If you have ever used a highlighting pen, you understand the value of formatting data. You can highlight data in a variety of ways besides adding color: underlining, bolding, strikethrough, superscripting, subscripting, outlining, capitalization, changing the font type or font size, and so on. For the purposes of analyzing business data, formatting allows you to
Draw your eyes to significant data values. If the color red means something bad and a red data value appears somewhere in your data, you might need to make a decision based on that value.
Perform simple data grouping or trending tasks. For instance, if you notice three data values colored green and two data values colored red—and the color green means something good—you can obviously conclude that you have one more good data value than bad.

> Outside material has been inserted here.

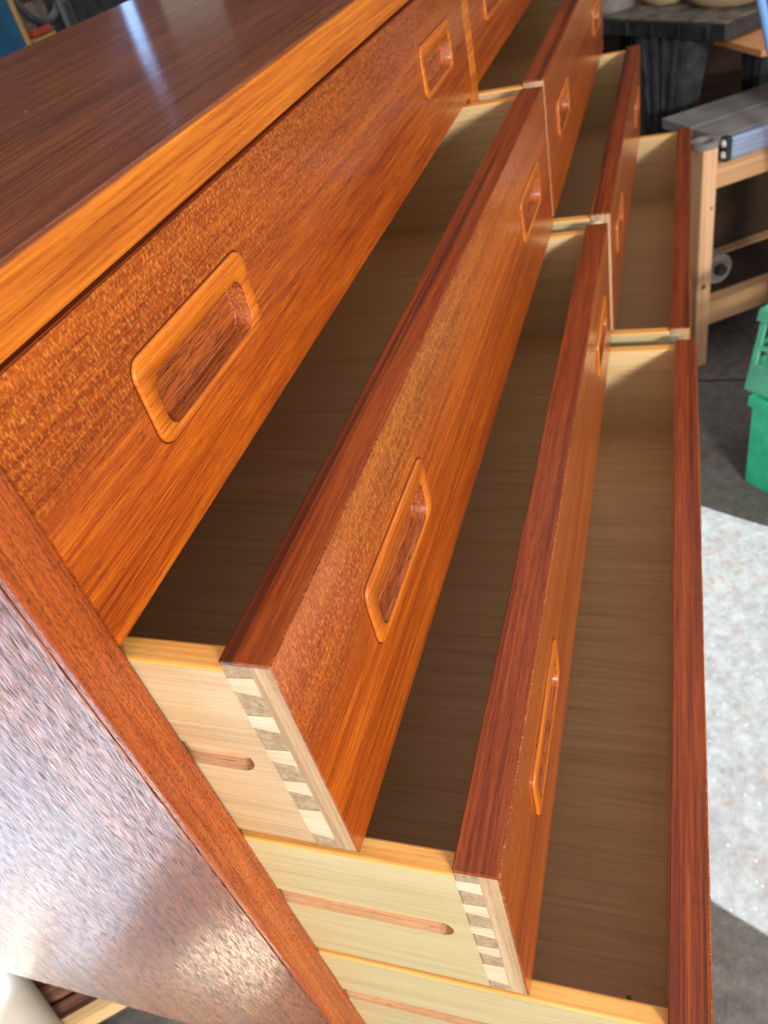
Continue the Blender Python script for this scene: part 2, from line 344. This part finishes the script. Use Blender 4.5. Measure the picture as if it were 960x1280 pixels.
# ------------------------------------------------------------------ drawers
DW = 0.7564           # front width
TF = 0.0240           # front thickness
TSD = 0.0125          # side board thickness
LEN = 0.335           # side board length behind the front
def make_drawer(h, pull_top, pull_x, side_mats, box_col, pins, groove_c, drop):
    """local frame: origin at the upper outer near corner of the front; +x along it, +y into the case, -z down"""
    root = empty('drawer')
    holes = []
    for px in pull_x:
        holes.append((px-PW/2+.004, px+PW/2-.004, -pull_top-PH+.0015+.001, -pull_top-.004))
    # face veneer and core, both pierced for the pulls
    bm = bmesh.new(); holed_slab(bm, 0, DW, -h, -0.0002, 0, 0.0013, holes)
    fr = link('drawer_front', bm, M_front[h], root)
    bm = bmesh.new(); holed_slab(bm, 0.0002, DW-0.0002, -h+.0002, -0.0022, 0.0014, 0.0112, holes)
    link('front_core', bm, M_core, fr)
    bbox('front_back_board', (TSD+.0002, DW-TSD-.0002, 0.0112, TF-0.0007, -h+.0002, -0.0022), M_inner, fr)
    # teak lipping on the upper edge
    bbox('top_lipping', (0.0001, DW-.0001, 0.0014, TF, -0.0022, 0), M_edge, fr, bev=0.0005, seg=1)
    bbox('back_veneer', (TSD+.0002, DW-TSD-.0002, TF-0.0007, TF, -h+.0002, -0.0022), M_inner, fr)
    for px in pull_x:
        p = link('recessed_pull', PULL, None, root); p.location = (px, 0, -pull_top-PH/2); link('gap_shade_ring', GAP_RING, None, p)
    ys0, ys1 = TF, TF+LEN
    top, bot = -drop, -h+.0012
    for s in (0, 1):
        def X(a): return a if s == 0 else DW-a
        # the side board with a stopped groove for its runner
        bm = bmesh.new()
        gy = ys0+0.0105; gh = 0.0094; gc = -groove_c; gd = 0.0062; ng = 10
        arc = [(gy+gh+gh*math.cos(math.radians(90+180*i/ng)), gc+gh*math.sin(math.radians(90+180*i/ng))) for i in range(ng+1)]
        # outer face split around the groove
        def fc(pts, x, mi=0):
            f = bm.faces.new([bm.verts.new((X(x), p[0], p[1])) for p in pts]); f.material_index = mi
        half = ng//2
        fc([(ys0, top), (ys1, top), (ys1, gc+gh)] + arc[0:half+1] + [(ys0, gc)], 0)
        fc([(ys0, gc)] + arc[half:] + [(ys1, gc-gh), (ys1, bot), (ys0, bot)], 0)
        fc([(ys1, gc+gh)] + arc + [(ys1, gc-gh)], gd, 2)
        prof = [(ys1, gc+gh)] + arc + [(ys1, gc-gh)]
        for a, b in zip(prof, prof[1:]):
            f = bm.faces.new([bm.verts.new((X(t), p[0], p[1])) for t, p in ((0, a), (0, b), (gd, b), (gd, a))]); f.material_index = 2
        # upper edge, slightly rounded, then inside, ends and bottom
        er = 0.0014
        def q(p, mi):
            f = bm.faces.new([bm.verts.new((X(a), b, c)) for a, b, c in p]); f.material_index = mi
        prof = [(0, top), (er*.3, top+er*.7), (er, top+er), (TSD-er, top+er), (TSD-er*.3, top+er*.7), (TSD, top)]
        for a, b in zip(prof, prof[1:]): q([(a[0], ys0, a[1]), (a[0], ys1, a[1]), (b[0], ys1, b[1]), (b[0], ys0, b[1])], 1)
        q([(TSD, ys0, top), (TSD, ys1, top), (TSD, ys1, bot), (TSD, ys0, bot)], 3)
        q([(0, ys0, bot), (0, ys1, bot), (TSD, ys1, bot), (TSD, ys0, bot)], 0)
        q([(0, ys0, top)] + [(p[0], ys0, p[1]) for p in prof[1:-1]] + [(TSD, ys0, top), (TSD, ys0, bot), (0, ys0, bot)], 0)
        q([(0, ys1, top)] + [(p[0], ys1, p[1]) for p in prof[1:-1]] + [(TSD, ys1, top), (TSD, ys1, bot), (0, ys1, bot)], 0)
        bmesh.ops.remove_doubles(bm, verts=bm.verts, dist=0.00002)
        sb = link('side_board', bm, [side_mats, M_sidetop, M_groove, M_inner], root)
        # half-blind dovetails: pins belong to the front, tails to the side board
        y_in, y_out = TF, 0.0112
        z = -0.0022
        first = True
        edges = pins
        for k, (za, zb) in enumerate(edges):
            sp = 0.0016
            a0, b0 = za, zb
            a1 = za-(sp if k else 0); b1 = zb+(sp if k < len(edges)-1 else 0)
            bm = bmesh.new(); extr(bm, [(y_in-.0009, a0-.0003 if k else a0), (y_out, a1-.0003 if k else a1), (y_out, b1+.0003 if k < len(edges)-1 else b1), (y_in-.0009, b0+.0003 if k < len(edges)-1 else b0)], 'x', X(0.0001), X(TSD))
            link('dovetail_pin', bm, M_pin, fr)
            if k < len(edges)-1:
                c0, c1 = zb, edges[k+1][0]
                bm = bmesh.new(); extr(bm, [(y_in-.0001, c0-.0001), (y_out+.0001, c0+sp-.0001), (y_out+.0001, c1-sp+.0001), (y_in-.0001, c1+.0001)], 'x', X(-0.0001), X(TSD))
                link('dovetail_tail', bm, M_tail, sb)
            # the hair-line shoulder gap beside each pin
    bbox('back_board', (TSD, DW-TSD, ys1-.012, ys1-.0005, bot+.004, top-.004), M_inner, root)
    bbox('bottom_panel', (TSD, DW-TSD, TF+.0002, ys1-.0125, -h+.0125, -h+.0175), M_bottom, root)
    return root
def copy_tree(o, parent=None):
    c = o.copy(); COL.objects.link(c)
    if parent is not None: c.parent = parent
    for ch in [x for x in bpy.data.objects if x.parent == o]: copy_tree(ch, c)
    return c
def pinlist(h, edges): return edges
X0, X0B = 0.0241, 0.8100
def P2(h, n):     # n+1 pins spread over height h
    out = []; pw = 0.0168; top = -0.0022; bot = -h+.0002
    tot = -bot+top
    pitch = (tot-0.0085-0.010)/(n)
    z = top
    out.append((top, top-0.0085))
    z = top-0.0085
    for k in range(n-1):
        tail = pitch-pw
        out.append((z-tail, z-tail-pw)); z = z-tail-pw
    out.append((bot+0.012, bot)); return out
rows = [
    # h, z_top, pull offset, pull centres, side wood, groove centre
    dict(h=0.118, z=-0.0269, pt=0.0326, px=(0.1324, 0.6300), side=M_maple, n=4, gc=0.062),
    dict(h=0.1514, z=-0.1490, pt=0.0480, px=(0.1390, 0.6275), side=M_maple, n=5, gc=0.0762),
    dict(h=0.155, z=-0.3014, pt=0.0480, px=(0.1350, 0.6255), side=M_poplar, n=5, gc=0.0765),
    dict(h=0.150, z=-0.4567, pt=0.0480, px=(0.1350, 0.6255), side=M_poplar, n=5, gc=0.0805),
]
place = {(0, 0): (0.0, 0.0), (1, 0): (0.0678, 0.0744), (2, 0): (0.1394, 0.1356), (3, 0): (0.2418, 0.2362),
         (0, 1): (0.0, 0.0), (1, 1): (0.0721, 0.0721), (2, 1): (0.1373, 0.1373), (3, 1): (0.2293, 0.2293)}
labels = {
    (0, 0): 'closed top teak drawer nearest the camera, just under the orange top edge',
    (1, 0): 'slightly opened near teak drawer, second row, with short stopped groove and grey-brown dovetail pins',
    (2, 0): 'half opened near teak drawer, third row, with whitish dovetails and a long stopped groove',
    (3, 0): 'furthest opened near teak drawer, bottom row, its reddish rim against the concrete floor',
    (0, 1): 'closed top teak drawer of the far column, just past the thin divider',
    (1, 1): 'slightly opened far-column teak drawer, second row, directly beneath the closed far one',
    (2, 1): 'half opened far-column teak drawer, third row, its end in front of the black workbench leg',
    (3, 1): 'furthest opened far-column teak drawer, bottom row, its end beside the pine post'}
for r, d in enumerate(rows):
    A = make_drawer(d['h'], d['pt'], d['px'], d['side'], None, P2(d['h'], d['n']), d['gc'], 0.0057+.0014)
    B = copy_tree(A)
    for c, o in ((0, A), (1, B)):
        un, uf = place[(r, c)]
        o.location = (X0 if c == 0 else X0B, -un, d['z']); o.rotation_euler = (0, 0, -math.atan2(uf-un, DW))
        tag(o, labels[(r, c)], 'drawer', 'drawers of the teak dresser')

# ------------------------------------------------------------------ the case
case = tag(empty('dresser', (0, 0, 0)), 'glossy teak dresser case with dark top, orange front edge and two columns of drawer openings', 'dresser')
XE = 1.566; XR = XE+0.0229; DEP = 0.384; ZB = -0.655
bm = bmesh.new(); box(bm, 0.0012, XR-.0012, 0.0052, DEP, -0.0245, 0, 0.0008, 2); link('top_panel', bm, M_top, case)
bm = bmesh.new(); box(bm, 0.0, XR, 0.0, 0.0050, -0.0245, -0.0002, 0.0012, 3); link('top_lipping', bm, M_strip, case)
for s in (0, 1):
    a, b = (0, 0.0229) if s == 0 else (XE, XR)
    bm = bmesh.new(); box(bm, a, b, 0.0056, DEP, ZB, -0.0250, 0.0003, 1); link('side_panel', bm, M_side, case)
    bm = bmesh.new(); box(bm, a if s == 0 else a-.0009, b+.0009 if s == 0 else b, 0.0, 0.0054, ZB, -0.0250, 0.0016, 3); link('side_lipping', bm, M_sidelip, case)
bm = bmesh.new(); box(bm, X0+DW+.0015, X0B-.0015, 0.0, 0.0054, ZB+.05, -0.0250, 0.0008, 2); link('divider_lipping', bm, M_strip, case)
bbox('divider', (X0+DW+.004, X0B-.004, 0.0058, DEP-.008, ZB+.05, -0.0250), M_case, case)
bbox('back_panel', (0.0232, XE-.0003, DEP-.007, DEP-.001, ZB+.002, -0.0250), M_case, case)
bbox('plinth_rail', (0.0232, XE-.0003, 0.002, 0.022, ZB, ZB+.047), M_sidelip, case, bev=.001)
bbox('bottom_panel', (0.0232, XE-.0003, 0.0225, DEP-.0075, ZB+.03, ZB+.045), M_case, case)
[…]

Because all the Microsoft data analysis software described in this book is highly graphical, you can take advantage of lots of formatting options to help make sense of your data.
Your Turn
This exercise demonstrates how you can use formatting to quickly spot data values, even if the data isn’t sorted, summarized, or filtered.
In the CustServ.xls file (located in the Chap02 folder), on the Original Data worksheet, determine how many data values are less than the number 2.
Next examine the Formatted By <2 Scores worksheet and compare the number of data values you came up with in the previous step. (See Figure 2-6.)
Figure 2-6: Formatting highlights customer service scores less than 2.
Formatting can quickly draw your attention to specific data values.